Lower Bounds and the Asymptotic Behaviour of Positive Operator Semigroups

TL;DR

This paper extends classical results on the convergence of positive operator semigroups, providing new proofs and generalizations for semigroups with weaker assumptions, including individual lower bounds and Banach lattice settings.

Contribution

It introduces simplified proofs and broadens the scope of convergence theorems for positive semigroups, including non-Markov and individual lower bound cases.

Findings

Semigroups with a non-trivial lower bound are strongly convergent.

Bounded semigroups without Markov property also converge under similar conditions.

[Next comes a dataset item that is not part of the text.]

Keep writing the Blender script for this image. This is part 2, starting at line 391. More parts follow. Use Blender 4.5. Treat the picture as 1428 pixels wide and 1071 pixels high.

Results are applicable to general Banach lattices and include counterexamples for optimality.

Abstract

If $(T_t)$ is a semigroup of Markov operators on an $L^1$-space that admits a non-trivial lower bound, then a well-known theorem of Lasota and Yorke asserts that the semigroup is strongly convergent as $t \to \infty$. In this article we generalise and improve this result in several respects. First, we give a new and very simple proof for the fact that the same conclusion also holds if the semigroup is merely assumed to be bounded instead of Markov. As a main result we then prove a version of this theorem for semigroups which only admit certain individual lower bounds. Moreover, we generalise a theorem of Ding on semigroups of Frobenius-Perron operators. We also demonstrate how our results can be adapted to the setting of general Banach lattices and we give some counterexamples to show optimality of our results. Our methods combine some rather concrete estimates and approximation arguments with abstract functional analytical tools. One of these tools is a theorem which relates the convergence of a time-continuous operator semigroup to the convergence of embedded discrete semigroups.